* [What the task asks]:
All lines from the beginning of the listing through the line with "the hood', 'moulding')" are to be copied word for word; the pictures are not.

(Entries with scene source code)
>>>
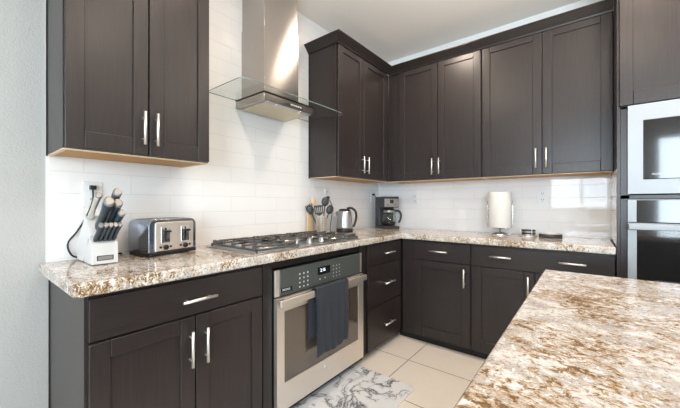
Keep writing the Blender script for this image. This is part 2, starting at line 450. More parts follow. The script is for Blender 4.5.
# crown moulding: A2 run + B run as one joined length of moulding, and A1's own
def crown_run(path, z0=2.535, z1=2.605, p=.060):
    """path: list of (x,y) of cabinet faces; outward is to the right of travel"""
    prof = [(0, z0), (.008, z0), (.012, z0 + .010), (p - .006, z1 - .012), (p, z1 - .008), (p, z1), (0, z1)]
    mb = MB(); rings = []
    n = len(path)
    for i, (x, y) in enumerate(path):
        def nrm(a, b):
            d = Vector((b[0] - a[0], b[1] - a[1])).normalized(); return Vector((d.y, -d.x))
        n0 = nrm(path[i - 1], path[i]) if i else None; n1 = nrm(path[i], path[i + 1]) if i < n - 1 else None
        if n0 is None: m_ = n1
        elif n1 is None: m_ = n0
        else:
            m_ = (n0 + n1); m_ = m_ / m_.dot(n0)
        rings.append([mb.bm.verts.new((x + m_.x * q, y + m_.y * q, z)) for (q, z) in prof])
    k = len(prof)
    for i in range(n - 1):
        for j in range(k): mb.bm.faces.new([rings[i][j], rings[i][(j + 1) % k], rings[i + 1][(j + 1) % k], rings[i + 1][j]])
    mb.bm.faces.new(rings[0]); mb.bm.faces.new(rings[-1]); return mb
e = .0015
tag(crown_run([(.001, -1.207 - e), (U + e, -1.207 - e), (U + e, -U - e), (2.118, -U - e)]).build('crown_moulding', 'espresso_dark'),
    'dark angled crown moulding running round the corner along the wall cabinet tops', 'moulding')
tag(crown_run([(.001, -2.953 - e), (U + e, -2.953 - e), (U + e, -2.336 + e), (.001, -2.336 + e)]).build('crown_moulding', 'espresso_dark'),
    'dark crown moulding on top of the wall cabinet left of the hood', 'moulding')

BD = .613
# base unit left of the oven
r = thing('base_cabinet', 'dark base cabinet with one drawer over two doors, at the left counter end', 'cabinet', (0, -2.944, 0), PI / 2)
box(0, .765, -BD + .021, -.001, 0, .863).build('body', 'espresso', r, .001, 1)
box(.0, .765, -BD + .075, -.001, FLOOR, 0).build('toe_kick', 'kick', r)
d = slab(r, .010, .752, .698, .848, -BD); pull(d, .398, .765, -BD, .155, False)
d = shaker(r, .010, .387, .006, .688, -BD, .063, .064, .075); pull(d, .362, .555, -BD, .155, True)
d = shaker(r, .392, .752, .006, .688, -BD, .063, .064, .075); pull(d, .430, .553, -BD, .155, True)
scribe(r, FLOOR, .863, -.0002)
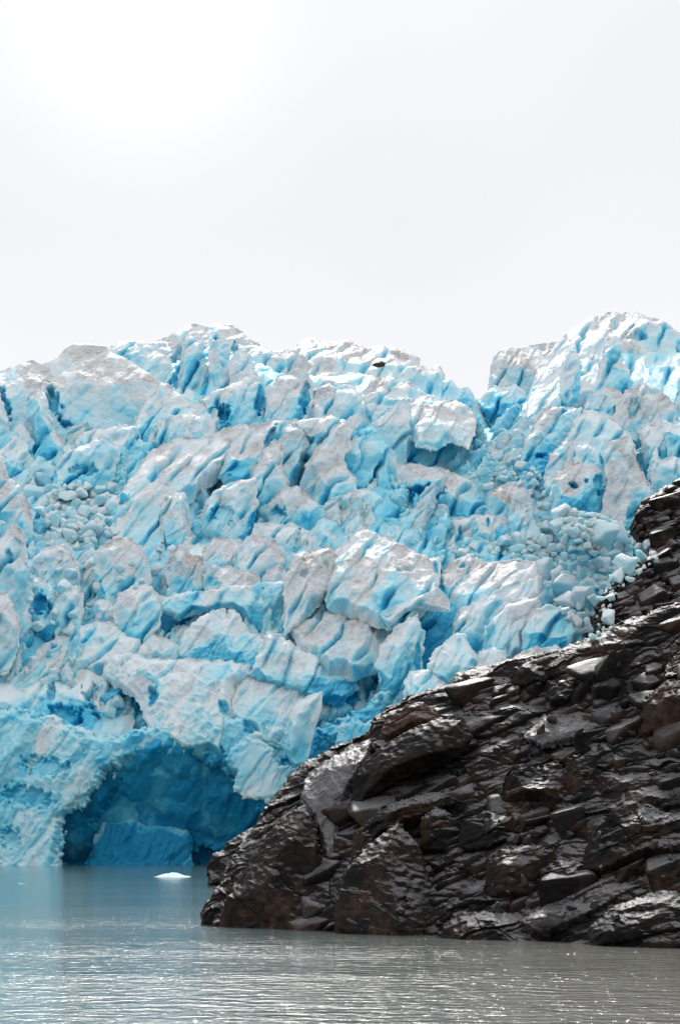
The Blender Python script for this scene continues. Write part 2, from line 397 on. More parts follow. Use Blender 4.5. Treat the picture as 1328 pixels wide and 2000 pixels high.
def rock_relief(S=6.0, A=1.0, ang=25, stretch=2.2, pale=0.0, rust=0.0, dents=(), tilt=.8):
    ca_, sa_ = math.cos(math.radians(ang)), math.sin(math.radians(ang))
    def f(X, Y, Z, ux, uy, seed):
        T = Z * 1.35
        s = X + .35 * fbm(X / 3, T / 3, seed + 3, 3); t_ = T + .35 * fbm(X / 3 + 9, T / 3, seed + 5, 3)
        an = math.radians(ang); jg, _ = shard(X / 1.1, T / 1.1, seed + 700, 0, 1.5); jg2, _ = shard(X / .4, T / .4, seed + 701, 0, 1.5); u = s * np.cos(an) + t_ * np.sin(an) + .22 * jg; w_ = -s * np.sin(an) + t_ * np.cos(an) + .25 * jg + .05 * jg2
        h = 0 * X; ru = 0 * X; pl = 0 * X
        for k, (sc_, am, st, tl) in enumerate(((1, .34, stretch * .75, 1), (.40, .18, stretch * .75, 1), (.17, .07, stretch * .7, .8), (.07, .020, 1.4, .6), (.03, .005, 1.3, .3))):
            q = S * sc_
            wu = u / (q * st) + k * 3.3 + .12 * perlin(w_ / q, u / q, seed + 7 * k); ww = w_ / q + .18 * perlin(u / q * .7, w_ / q * .7, seed + 9 * k)
            f1, f2, dx, dy, a, b, c = vor(wu, ww, seed + 40 * k)
            e = f2 - f1
            h = h + A * (am * q * 1.6 * (a - .5) * 1.3 - tilt * tl * dy * q * .75 + .30 * (b - .5) * dx * q * st * .5 - am * q * .7 * np.exp(-e / .06))
            if k < 3: ru = ru + (.5 / (k + 1)) * np.maximum(b - .8, 0) * 4; pl = pl + (c - .5) * .12
        h = h * .22
        for k, (q, am) in enumerate(((1.0, .40), (.45, .24), (.19, .06), (.085, .018), (.04, .006))):
            g, rr = shard(u / (S * q * stretch * .8), w_ / (S * q), seed + 301 + 50 * k, -tilt * .6, 1.6, .05)
            h = h + A * S * am * g
            if k == 1: pl = pl + .25 * (rr - .5)
        ru = np.clip(ru - .3, 0, .5) * .6 + rust + (0.35 * fbm(X / 2, Z / 2, seed + 9, 3) if rust else 0)
        return h + .04 * fbm(X / .8, T / .8, seed + 8, 4), {'pale': np.clip(pale + pl * (pale > 0), 0, 1), 'rust': np.clip(ru, 0, 1)}
    return f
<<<
* [Result of this exercise]:
Keep writing the Blender script for this image. This is part 2, starting at line 450. More parts follow. The script is for Blender 4.5.
# crown moulding: A2 run + B run as one joined length of moulding, and A1's own
def crown_run(path, z0=2.535, z1=2.605, p=.060):
    """path: list of (x,y) of cabinet faces; outward is to the right of travel"""
    prof = [(0, z0), (.008, z0), (.012, z0 + .010), (p - .006, z1 - .012), (p, z1 - .008), (p, z1), (0, z1)]
    mb = MB(); rings = []
    n = len(path)
    for i, (x, y) in enumerate(path):
        def nrm(a, b):
            d = Vector((b[0] - a[0], b[1] - a[1])).normalized(); return Vector((d.y, -d.x))
        n0 = nrm(path[i - 1], path[i]) if i else None; n1 = nrm(path[i], path[i + 1]) if i < n - 1 else None
        if n0 is None: m_ = n1
        elif n1 is None: m_ = n0
        else:
            m_ = (n0 + n1); m_ = m_ / m_.dot(n0)
        rings.append([mb.bm.verts.new((x + m_.x * q, y + m_.y * q, z)) for (q, z) in prof])
    k = len(prof)
    for i in range(n - 1):
        for j in range(k): mb.bm.faces.new([rings[i][j], rings[i][(j + 1) % k], rings[i + 1][(j + 1) % k], rings[i + 1][j]])
    mb.bm.faces.new(rings[0]); mb.bm.faces.new(rings[-1]); return mb
e = .0015
tag(crown_run([(.001, -1.207 - e), (U + e, -1.207 - e), (U + e, -U - e), (2.118, -U - e)]).build('crown_moulding', 'espresso_dark'),
    'dark angled crown moulding running round the corner along the wall cabinet tops', 'moulding')
tag(crown_run([(.001, -2.953 - e), (U + e, -2.953 - e), (U + e, -2.336 + e), (.001, -2.336 + e)]).build('crown_moulding', 'espresso_dark'),
    'dark crown moulding on top of the wall cabinet left of the hood', 'moulding')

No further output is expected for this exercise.